** start of Source excerpt **

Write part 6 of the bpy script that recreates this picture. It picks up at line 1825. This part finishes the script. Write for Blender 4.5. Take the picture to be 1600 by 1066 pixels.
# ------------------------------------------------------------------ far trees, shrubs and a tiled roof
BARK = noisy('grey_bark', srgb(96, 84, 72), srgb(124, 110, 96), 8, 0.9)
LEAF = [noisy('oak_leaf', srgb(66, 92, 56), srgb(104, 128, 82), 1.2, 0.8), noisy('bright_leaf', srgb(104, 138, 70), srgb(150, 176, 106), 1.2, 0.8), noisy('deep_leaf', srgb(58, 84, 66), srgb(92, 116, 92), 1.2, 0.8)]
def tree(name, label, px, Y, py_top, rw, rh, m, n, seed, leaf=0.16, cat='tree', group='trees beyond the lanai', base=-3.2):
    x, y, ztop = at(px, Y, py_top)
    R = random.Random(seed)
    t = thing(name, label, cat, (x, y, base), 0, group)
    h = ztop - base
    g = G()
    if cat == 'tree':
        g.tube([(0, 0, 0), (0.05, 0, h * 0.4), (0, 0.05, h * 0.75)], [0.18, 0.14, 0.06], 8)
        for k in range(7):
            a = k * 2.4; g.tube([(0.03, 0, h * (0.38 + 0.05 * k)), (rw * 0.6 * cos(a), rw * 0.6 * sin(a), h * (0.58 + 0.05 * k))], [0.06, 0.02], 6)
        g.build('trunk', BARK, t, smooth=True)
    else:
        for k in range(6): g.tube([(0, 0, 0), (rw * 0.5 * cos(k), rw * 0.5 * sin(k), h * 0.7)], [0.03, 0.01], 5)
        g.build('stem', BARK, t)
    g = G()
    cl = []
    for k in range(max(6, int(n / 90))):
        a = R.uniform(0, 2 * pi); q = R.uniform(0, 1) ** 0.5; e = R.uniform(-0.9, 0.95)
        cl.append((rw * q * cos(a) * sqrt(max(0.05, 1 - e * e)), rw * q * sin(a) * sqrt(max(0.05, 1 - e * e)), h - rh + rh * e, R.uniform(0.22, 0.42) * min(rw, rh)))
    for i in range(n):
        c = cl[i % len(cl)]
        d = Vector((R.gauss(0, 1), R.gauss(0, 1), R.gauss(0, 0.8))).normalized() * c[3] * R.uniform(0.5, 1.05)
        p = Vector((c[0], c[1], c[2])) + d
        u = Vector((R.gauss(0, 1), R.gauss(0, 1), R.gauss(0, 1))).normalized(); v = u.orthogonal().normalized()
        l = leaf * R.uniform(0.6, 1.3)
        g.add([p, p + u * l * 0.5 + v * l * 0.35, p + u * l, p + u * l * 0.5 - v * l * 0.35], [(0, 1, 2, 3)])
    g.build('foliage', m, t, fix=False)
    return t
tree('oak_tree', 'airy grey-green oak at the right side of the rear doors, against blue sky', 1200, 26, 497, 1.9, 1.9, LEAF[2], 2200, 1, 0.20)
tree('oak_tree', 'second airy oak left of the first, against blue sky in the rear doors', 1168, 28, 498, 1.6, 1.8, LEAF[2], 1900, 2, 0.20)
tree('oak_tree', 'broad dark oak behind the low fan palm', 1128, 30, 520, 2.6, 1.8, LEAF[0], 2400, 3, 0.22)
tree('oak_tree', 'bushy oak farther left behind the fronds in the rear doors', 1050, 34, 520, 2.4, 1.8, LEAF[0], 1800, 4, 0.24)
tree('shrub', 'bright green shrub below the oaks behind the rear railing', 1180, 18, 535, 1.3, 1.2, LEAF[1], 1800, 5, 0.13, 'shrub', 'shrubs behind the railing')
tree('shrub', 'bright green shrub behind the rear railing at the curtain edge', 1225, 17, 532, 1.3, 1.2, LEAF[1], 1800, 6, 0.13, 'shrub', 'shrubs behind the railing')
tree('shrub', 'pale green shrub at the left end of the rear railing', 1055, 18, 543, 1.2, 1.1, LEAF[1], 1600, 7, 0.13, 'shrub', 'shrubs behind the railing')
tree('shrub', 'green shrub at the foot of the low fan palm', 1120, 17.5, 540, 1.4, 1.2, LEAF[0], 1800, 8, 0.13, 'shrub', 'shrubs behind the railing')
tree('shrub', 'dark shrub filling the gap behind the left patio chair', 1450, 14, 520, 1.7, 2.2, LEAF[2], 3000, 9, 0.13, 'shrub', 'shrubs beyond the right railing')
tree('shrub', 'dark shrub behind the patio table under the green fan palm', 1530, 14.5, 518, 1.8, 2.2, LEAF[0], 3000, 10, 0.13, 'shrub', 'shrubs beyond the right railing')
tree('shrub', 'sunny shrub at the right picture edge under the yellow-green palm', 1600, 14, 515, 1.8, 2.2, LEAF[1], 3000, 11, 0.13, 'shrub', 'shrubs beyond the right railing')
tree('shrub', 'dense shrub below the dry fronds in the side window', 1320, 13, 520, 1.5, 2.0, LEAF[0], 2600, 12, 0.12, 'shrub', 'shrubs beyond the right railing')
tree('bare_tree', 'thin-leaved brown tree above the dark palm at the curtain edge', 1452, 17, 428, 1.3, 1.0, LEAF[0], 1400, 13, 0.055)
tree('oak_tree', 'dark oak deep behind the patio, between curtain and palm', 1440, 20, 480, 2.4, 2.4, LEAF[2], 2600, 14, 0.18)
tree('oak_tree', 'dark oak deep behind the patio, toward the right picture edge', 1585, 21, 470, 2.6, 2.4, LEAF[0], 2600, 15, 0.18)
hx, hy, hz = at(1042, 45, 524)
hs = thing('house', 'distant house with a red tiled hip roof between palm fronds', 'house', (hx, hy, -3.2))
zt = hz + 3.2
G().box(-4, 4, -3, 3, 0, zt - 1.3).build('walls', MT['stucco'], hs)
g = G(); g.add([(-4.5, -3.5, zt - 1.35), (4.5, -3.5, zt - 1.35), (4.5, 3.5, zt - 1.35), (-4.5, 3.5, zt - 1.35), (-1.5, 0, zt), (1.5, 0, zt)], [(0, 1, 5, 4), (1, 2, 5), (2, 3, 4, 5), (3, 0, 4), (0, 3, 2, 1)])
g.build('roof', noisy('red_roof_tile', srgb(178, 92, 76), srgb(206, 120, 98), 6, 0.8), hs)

** end of Source excerpt **

What needs to be done
Extract, word for word, each line of the listing above.

Right answer
Write part 6 of the bpy script that recreates this picture. It picks up at line 1825. This part finishes the script. Write for Blender 4.5. Take the picture to be 1600 by 1066 pixels.
# ------------------------------------------------------------------ far trees, shrubs and a tiled roof
BARK = noisy('grey_bark', srgb(96, 84, 72), srgb(124, 110, 96), 8, 0.9)
LEAF = [noisy('oak_leaf', srgb(66, 92, 56), srgb(104, 128, 82), 1.2, 0.8), noisy('bright_leaf', srgb(104, 138, 70), srgb(150, 176, 106), 1.2, 0.8), noisy('deep_leaf', srgb(58, 84, 66), srgb(92, 116, 92), 1.2, 0.8)]
def tree(name, label, px, Y, py_top, rw, rh, m, n, seed, leaf=0.16, cat='tree', group='trees beyond the lanai', base=-3.2):
    x, y, ztop = at(px, Y, py_top)
    R = random.Random(seed)
    t = thing(name, label, cat, (x, y, base), 0, group)
    h = ztop - base
    g = G()
    if cat == 'tree':
        g.tube([(0, 0, 0), (0.05, 0, h * 0.4), (0, 0.05, h * 0.75)], [0.18, 0.14, 0.06], 8)
        for k in range(7):
            a = k * 2.4; g.tube([(0.03, 0, h * (0.38 + 0.05 * k)), (rw * 0.6 * cos(a), rw * 0.6 * sin(a), h * (0.58 + 0.05 * k))], [0.06, 0.02], 6)
        g.build('trunk', BARK, t, smooth=True)
    else:
        for k in range(6): g.tube([(0, 0, 0), (rw * 0.5 * cos(k), rw * 0.5 * sin(k), h * 0.7)], [0.03, 0.01], 5)
        g.build('stem', BARK, t)
    g = G()
    cl = []
    for k in range(max(6, int(n / 90))):
        a = R.uniform(0, 2 * pi); q = R.uniform(0, 1) ** 0.5; e = R.uniform(-0.9, 0.95)
        cl.append((rw * q * cos(a) * sqrt(max(0.05, 1 - e * e)), rw * q * sin(a) * sqrt(max(0.05, 1 - e * e)), h - rh + rh * e, R.uniform(0.22, 0.42) * min(rw, rh)))
    for i in range(n):
        c = cl[i % len(cl)]
        d = Vector((R.gauss(0, 1), R.gauss(0, 1), R.gauss(0, 0.8))).normalized() * c[3] * R.uniform(0.5, 1.05)
        p = Vector((c[0], c[1], c[2])) + d
        u = Vector((R.gauss(0, 1), R.gauss(0, 1), R.gauss(0, 1))).normalized(); v = u.orthogonal().normalized()
        l = leaf * R.uniform(0.6, 1.3)
        g.add([p, p + u * l * 0.5 + v * l * 0.35, p + u * l, p + u * l * 0.5 - v * l * 0.35], [(0, 1, 2, 3)])
    g.build('foliage', m, t, fix=False)
    return t
tree('oak_tree', 'airy grey-green oak at the right side of the rear doors, against blue sky', 1200, 26, 497, 1.9, 1.9, LEAF[2], 2200, 1, 0.20)
tree('oak_tree', 'second airy oak left of the first, against blue sky in the rear doors', 1168, 28, 498, 1.6, 1.8, LEAF[2], 1900, 2, 0.20)
tree('oak_tree', 'broad dark oak behind the low fan palm', 1128, 30, 520, 2.6, 1.8, LEAF[0], 2400, 3, 0.22)
tree('oak_tree', 'bushy oak farther left behind the fronds in the rear doors', 1050, 34, 520, 2.4, 1.8, LEAF[0], 1800, 4, 0.24)
tree('shrub', 'bright green shrub below the oaks behind the rear railing', 1180, 18, 535, 1.3, 1.2, LEAF[1], 1800, 5, 0.13, 'shrub', 'shrubs behind the railing')
tree('shrub', 'bright green shrub behind the rear railing at the curtain edge', 1225, 17, 532, 1.3, 1.2, LEAF[1], 1800, 6, 0.13, 'shrub', 'shrubs behind the railing')
tree('shrub', 'pale green shrub at the left end of the rear railing', 1055, 18, 543, 1.2, 1.1, LEAF[1], 1600, 7, 0.13, 'shrub', 'shrubs behind the railing')
tree('shrub', 'green shrub at the foot of the low fan palm', 1120, 17.5, 540, 1.4, 1.2, LEAF[0], 1800, 8, 0.13, 'shrub', 'shrubs behind the railing')
tree('shrub', 'dark shrub filling the gap behind the left patio chair', 1450, 14, 520, 1.7, 2.2, LEAF[2], 3000, 9, 0.13, 'shrub', 'shrubs beyond the right railing')
tree('shrub', 'dark shrub behind the patio table under the green fan palm', 1530, 14.5, 518, 1.8, 2.2, LEAF[0], 3000, 10, 0.13, 'shrub', 'shrubs beyond the right railing')
tree('shrub', 'sunny shrub at the right picture edge under the yellow-green palm', 1600, 14, 515, 1.8, 2.2, LEAF[1], 3000, 11, 0.13, 'shrub', 'shrubs beyond the right railing')
tree('shrub', 'dense shrub below the dry fronds in the side window', 1320, 13, 520, 1.5, 2.0, LEAF[0], 2600, 12, 0.12, 'shrub', 'shrubs beyond the right railing')
tree('bare_tree', 'thin-leaved brown tree above the dark palm at the curtain edge', 1452, 17, 428, 1.3, 1.0, LEAF[0], 1400, 13, 0.055)
tree('oak_tree', 'dark oak deep behind the patio, between curtain and palm', 1440, 20, 480, 2.4, 2.4, LEAF[2], 2600, 14, 0.18)
tree('oak_tree', 'dark oak deep behind the patio, toward the right picture edge', 1585, 21, 470, 2.6, 2.4, LEAF[0], 2600, 15, 0.18)
hx, hy, hz = at(1042, 45, 524)
hs = thing('house', 'distant house with a red tiled hip roof between palm fronds', 'house', (hx, hy, -3.2))
zt = hz + 3.2
G().box(-4, 4, -3, 3, 0, zt - 1.3).build('walls', MT['stucco'], hs)
g = G(); g.add([(-4.5, -3.5, zt - 1.35), (4.5, -3.5, zt - 1.35), (4.5, 3.5, zt - 1.35), (-4.5, 3.5, zt - 1.35), (-1.5, 0, zt), (1.5, 0, zt)], [(0, 1, 5, 4), (1, 2, 5), (2, 3, 4, 5), (3, 0, 4), (0, 3, 2, 1)])
g.build('roof', noisy('red_roof_tile', srgb(178, 92, 76), srgb(206, 120, 98), 6, 0.8), hs)